Monolithic architectures have been around for decades and are generally the convention. They are composed of a database, client UI running in a browser including HTML pages and a backend application that contains the business logic, sends data to and from the database and powers the client UI. The conventional wisdom would make one think that this type of architecture is unsuited for modern applications.

However, monolithic architectures make sense for small teams and projects. When Steve Newman and Steven Czerwinski two senior ex-engineers from Google who started Scalyr, needed a system architecture, they opted for the monolithic approach because of their “simple deployment, debugging and simple operational ability”. The founders of Scalyr said that “when first writing an application, your team doesn’t fully understand the domain yet. Having everything within a monolith makes it easy to move components around while learning about the domain”

The evolution of monolithic architectures over the past couple of decades is however now presenting some technology leaders with certain challenges, especially when scale and a vast quantity of software developers become involved in the project. It starts out fine: a tightly aligned, cost-effective architecture built on a single database that gives you core services, straightforward testing and fast performance.

But after several upgrades and once a few more features get bolted on, that closely coordinated architecture starts to sprawl. The ultimate result can be a large, lumbering monolithic entity with code so entangled that it risks grinding to a halt. Vertical scaling can only go so far, and horizontal scaling quickly gets inefficient. And it's frustrating to be limited to one programming language, and difficult to integrate third-party services.

monolithic arch

An example of a Monolithic Architecture.

Microservices to the rescue?

Microservices have been around for a while, but there’s a lot of talk about them again right now, and for good reasons. Microservices are small, lean, focused services that do one thing – and do it really well. Some organisations, especially large technology-led companies like Amazon and Netflix, break down their architectures and structure their teams in independent service. Others, especially smaller companies with limited development resource, buy-in microservices so they can focus on their core operations.

This happened at Shopify in 2016 where the monolithic application became very fragile. If a developer made a change to the tax rate logic, it could have an unexpected impact on the shipping rate calculation. Things were so tightly coupled that when developers deployed updates, quite often a ripple effect triggered a cascade of test failures. Whilst it wasn’t an easy effort, Shopify embraced microservices. They conducted a survey with its developers to find out what changes they wanted to see in the architecture. Taking this user-centric approached allowed Shopify to develop a new strategy around “componentization” (so each component would be structured as its own mini-app), isolate dependencies, enforce boundaries and re-organise the code using real-world concepts.

Microservices offers some significant benefits. Services are decoupled, so they can be upgraded or swapped out as needed. The impact of an issue or glitch is limited to one service. Because they can scale independently, you can scale faster and more cheaply depending on your need.

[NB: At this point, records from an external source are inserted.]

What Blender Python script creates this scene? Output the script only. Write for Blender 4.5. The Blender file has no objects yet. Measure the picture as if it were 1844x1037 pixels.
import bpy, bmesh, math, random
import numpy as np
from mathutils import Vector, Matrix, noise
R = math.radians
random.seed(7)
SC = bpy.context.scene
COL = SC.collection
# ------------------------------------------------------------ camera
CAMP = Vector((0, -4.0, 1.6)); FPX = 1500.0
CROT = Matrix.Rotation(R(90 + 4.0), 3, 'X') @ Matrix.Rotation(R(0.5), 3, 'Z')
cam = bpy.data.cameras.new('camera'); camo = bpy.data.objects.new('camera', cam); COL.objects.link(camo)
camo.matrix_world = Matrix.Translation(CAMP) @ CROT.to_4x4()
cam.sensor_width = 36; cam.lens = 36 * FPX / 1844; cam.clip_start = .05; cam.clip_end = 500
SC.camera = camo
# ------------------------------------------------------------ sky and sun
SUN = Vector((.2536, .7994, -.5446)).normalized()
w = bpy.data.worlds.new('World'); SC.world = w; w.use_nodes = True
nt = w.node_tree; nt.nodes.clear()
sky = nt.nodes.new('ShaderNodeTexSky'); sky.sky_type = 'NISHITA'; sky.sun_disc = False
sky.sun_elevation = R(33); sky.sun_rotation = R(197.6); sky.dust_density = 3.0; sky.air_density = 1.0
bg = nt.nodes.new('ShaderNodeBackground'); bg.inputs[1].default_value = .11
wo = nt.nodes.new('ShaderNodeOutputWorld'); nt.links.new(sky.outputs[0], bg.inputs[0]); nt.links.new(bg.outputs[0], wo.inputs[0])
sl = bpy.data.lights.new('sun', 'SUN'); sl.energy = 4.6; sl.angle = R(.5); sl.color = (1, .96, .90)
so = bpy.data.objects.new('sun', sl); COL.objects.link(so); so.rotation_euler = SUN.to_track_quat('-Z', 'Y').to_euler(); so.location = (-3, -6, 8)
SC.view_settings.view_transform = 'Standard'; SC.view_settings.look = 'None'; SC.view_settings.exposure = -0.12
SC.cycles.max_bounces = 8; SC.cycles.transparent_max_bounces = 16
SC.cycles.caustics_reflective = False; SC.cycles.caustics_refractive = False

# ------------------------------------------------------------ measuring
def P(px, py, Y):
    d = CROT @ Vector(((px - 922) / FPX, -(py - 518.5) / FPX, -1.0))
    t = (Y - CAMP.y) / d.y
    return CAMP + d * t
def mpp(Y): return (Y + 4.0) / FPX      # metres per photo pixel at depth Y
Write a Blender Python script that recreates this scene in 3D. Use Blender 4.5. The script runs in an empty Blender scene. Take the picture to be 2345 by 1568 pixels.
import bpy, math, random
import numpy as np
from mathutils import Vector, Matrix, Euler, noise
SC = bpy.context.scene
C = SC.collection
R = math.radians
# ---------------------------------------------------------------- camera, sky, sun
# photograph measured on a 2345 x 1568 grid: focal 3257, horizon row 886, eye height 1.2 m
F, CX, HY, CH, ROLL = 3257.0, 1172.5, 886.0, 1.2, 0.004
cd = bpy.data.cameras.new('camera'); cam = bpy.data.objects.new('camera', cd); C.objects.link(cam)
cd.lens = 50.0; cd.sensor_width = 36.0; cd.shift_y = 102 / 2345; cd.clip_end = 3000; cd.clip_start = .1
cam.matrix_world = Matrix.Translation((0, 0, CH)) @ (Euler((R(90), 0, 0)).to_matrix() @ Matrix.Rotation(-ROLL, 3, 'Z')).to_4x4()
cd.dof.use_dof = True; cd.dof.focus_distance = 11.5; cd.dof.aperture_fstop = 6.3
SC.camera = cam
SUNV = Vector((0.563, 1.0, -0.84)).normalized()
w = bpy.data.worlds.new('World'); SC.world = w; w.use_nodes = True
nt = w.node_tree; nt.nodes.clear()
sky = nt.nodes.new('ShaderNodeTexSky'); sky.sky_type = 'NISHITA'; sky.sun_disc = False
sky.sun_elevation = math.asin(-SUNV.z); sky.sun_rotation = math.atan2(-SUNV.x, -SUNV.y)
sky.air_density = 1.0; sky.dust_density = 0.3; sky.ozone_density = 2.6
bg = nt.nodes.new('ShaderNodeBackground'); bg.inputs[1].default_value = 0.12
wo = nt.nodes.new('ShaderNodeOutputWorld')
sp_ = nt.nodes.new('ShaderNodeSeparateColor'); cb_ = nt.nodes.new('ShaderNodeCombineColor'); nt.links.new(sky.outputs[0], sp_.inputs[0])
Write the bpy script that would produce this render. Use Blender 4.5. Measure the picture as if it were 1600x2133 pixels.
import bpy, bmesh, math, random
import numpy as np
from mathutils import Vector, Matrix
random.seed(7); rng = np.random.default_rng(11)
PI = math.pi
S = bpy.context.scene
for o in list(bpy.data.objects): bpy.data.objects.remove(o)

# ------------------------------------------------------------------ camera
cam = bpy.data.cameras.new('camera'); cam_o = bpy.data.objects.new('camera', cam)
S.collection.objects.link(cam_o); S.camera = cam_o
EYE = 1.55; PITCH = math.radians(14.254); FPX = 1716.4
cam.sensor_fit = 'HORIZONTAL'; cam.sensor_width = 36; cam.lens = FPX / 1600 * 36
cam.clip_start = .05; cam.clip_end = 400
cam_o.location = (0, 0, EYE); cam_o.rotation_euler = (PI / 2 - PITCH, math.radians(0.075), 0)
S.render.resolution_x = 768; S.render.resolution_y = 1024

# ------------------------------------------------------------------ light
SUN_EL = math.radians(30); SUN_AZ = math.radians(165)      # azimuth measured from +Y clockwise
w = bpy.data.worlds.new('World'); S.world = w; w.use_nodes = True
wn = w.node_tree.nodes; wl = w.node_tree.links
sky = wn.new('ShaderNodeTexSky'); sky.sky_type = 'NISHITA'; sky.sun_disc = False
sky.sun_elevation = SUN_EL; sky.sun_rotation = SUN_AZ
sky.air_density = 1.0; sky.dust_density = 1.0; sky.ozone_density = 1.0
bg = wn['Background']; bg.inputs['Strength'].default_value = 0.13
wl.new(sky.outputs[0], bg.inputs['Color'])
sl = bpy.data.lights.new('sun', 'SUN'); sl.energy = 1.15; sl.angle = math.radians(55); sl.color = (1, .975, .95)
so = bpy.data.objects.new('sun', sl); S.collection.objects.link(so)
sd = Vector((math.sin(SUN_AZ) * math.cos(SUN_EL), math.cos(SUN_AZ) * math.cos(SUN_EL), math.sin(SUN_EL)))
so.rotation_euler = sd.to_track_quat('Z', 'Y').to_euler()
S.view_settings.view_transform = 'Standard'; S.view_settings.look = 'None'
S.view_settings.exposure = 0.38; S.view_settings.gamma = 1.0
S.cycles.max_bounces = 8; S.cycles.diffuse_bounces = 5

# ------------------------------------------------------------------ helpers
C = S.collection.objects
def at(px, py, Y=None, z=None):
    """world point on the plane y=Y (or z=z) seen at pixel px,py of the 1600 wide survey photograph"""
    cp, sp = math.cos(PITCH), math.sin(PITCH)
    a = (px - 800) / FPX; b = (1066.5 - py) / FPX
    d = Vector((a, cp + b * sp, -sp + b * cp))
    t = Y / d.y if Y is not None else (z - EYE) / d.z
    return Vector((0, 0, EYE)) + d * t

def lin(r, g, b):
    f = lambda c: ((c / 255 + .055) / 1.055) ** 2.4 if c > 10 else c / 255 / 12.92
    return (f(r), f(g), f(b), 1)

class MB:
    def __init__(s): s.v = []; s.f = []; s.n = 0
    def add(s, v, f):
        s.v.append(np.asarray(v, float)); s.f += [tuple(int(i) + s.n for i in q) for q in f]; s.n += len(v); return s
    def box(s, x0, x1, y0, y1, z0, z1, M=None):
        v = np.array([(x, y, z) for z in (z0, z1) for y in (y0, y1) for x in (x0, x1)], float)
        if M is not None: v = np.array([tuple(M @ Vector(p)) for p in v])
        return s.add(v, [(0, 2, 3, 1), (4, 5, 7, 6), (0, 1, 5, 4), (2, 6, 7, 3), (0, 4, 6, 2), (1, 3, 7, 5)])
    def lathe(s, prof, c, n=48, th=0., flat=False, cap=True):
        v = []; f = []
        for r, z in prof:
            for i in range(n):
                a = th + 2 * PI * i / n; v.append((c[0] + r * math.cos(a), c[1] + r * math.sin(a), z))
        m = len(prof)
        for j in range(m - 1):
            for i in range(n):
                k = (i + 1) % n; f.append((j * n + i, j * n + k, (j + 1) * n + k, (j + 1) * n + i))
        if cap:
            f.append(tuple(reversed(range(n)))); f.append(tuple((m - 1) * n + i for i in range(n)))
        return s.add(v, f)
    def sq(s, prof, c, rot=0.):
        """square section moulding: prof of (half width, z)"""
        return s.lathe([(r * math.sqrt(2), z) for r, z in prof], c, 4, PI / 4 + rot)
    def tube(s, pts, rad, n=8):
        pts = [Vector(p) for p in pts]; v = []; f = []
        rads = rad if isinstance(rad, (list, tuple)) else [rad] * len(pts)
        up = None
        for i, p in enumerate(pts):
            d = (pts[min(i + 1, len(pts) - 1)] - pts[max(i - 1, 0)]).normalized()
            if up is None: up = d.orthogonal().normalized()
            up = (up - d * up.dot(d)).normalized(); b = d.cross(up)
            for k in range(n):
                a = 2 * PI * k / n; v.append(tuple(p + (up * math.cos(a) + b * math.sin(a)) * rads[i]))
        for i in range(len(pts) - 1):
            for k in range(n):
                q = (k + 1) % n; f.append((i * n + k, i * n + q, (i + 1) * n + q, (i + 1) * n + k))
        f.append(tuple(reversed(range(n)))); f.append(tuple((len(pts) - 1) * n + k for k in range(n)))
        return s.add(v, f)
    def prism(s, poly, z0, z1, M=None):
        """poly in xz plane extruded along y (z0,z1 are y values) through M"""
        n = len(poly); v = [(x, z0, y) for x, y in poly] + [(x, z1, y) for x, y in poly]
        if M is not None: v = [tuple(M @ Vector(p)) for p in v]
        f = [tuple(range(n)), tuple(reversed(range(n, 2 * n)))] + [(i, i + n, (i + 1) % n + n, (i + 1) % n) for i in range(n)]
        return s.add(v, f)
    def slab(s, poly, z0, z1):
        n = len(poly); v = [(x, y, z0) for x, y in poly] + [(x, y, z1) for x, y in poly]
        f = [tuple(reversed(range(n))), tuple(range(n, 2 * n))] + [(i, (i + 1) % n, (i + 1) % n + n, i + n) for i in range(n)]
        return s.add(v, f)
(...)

But here’s the caveat. In order to manage a portfolio of microservices, you have to manage several servers/databases as well as separate APIs so they can talk to each other. Tools like Docker and Kubernetes can help, but if you go overboard on them, you’ll still use up all your budget on technical architecture, taking precious resource away from product development.

microservices

An example of a Microservice Architecture.

Conclusion

Martin Folwer, probably one of the most prominent software developers of all time said that almost all successful microservice projects started initially as monolith, got too big and had to be broken down into components later. He also said that whenever a product was built from the ground up using microservices it ended up failing.

So what is our advice for 2021? Start with a monolithic structure with good naming convention and structure and push it to its limits. Learn the ins and outs of the business logic, ensure tests are implemented and only use microservices when and where it makes absolute sense.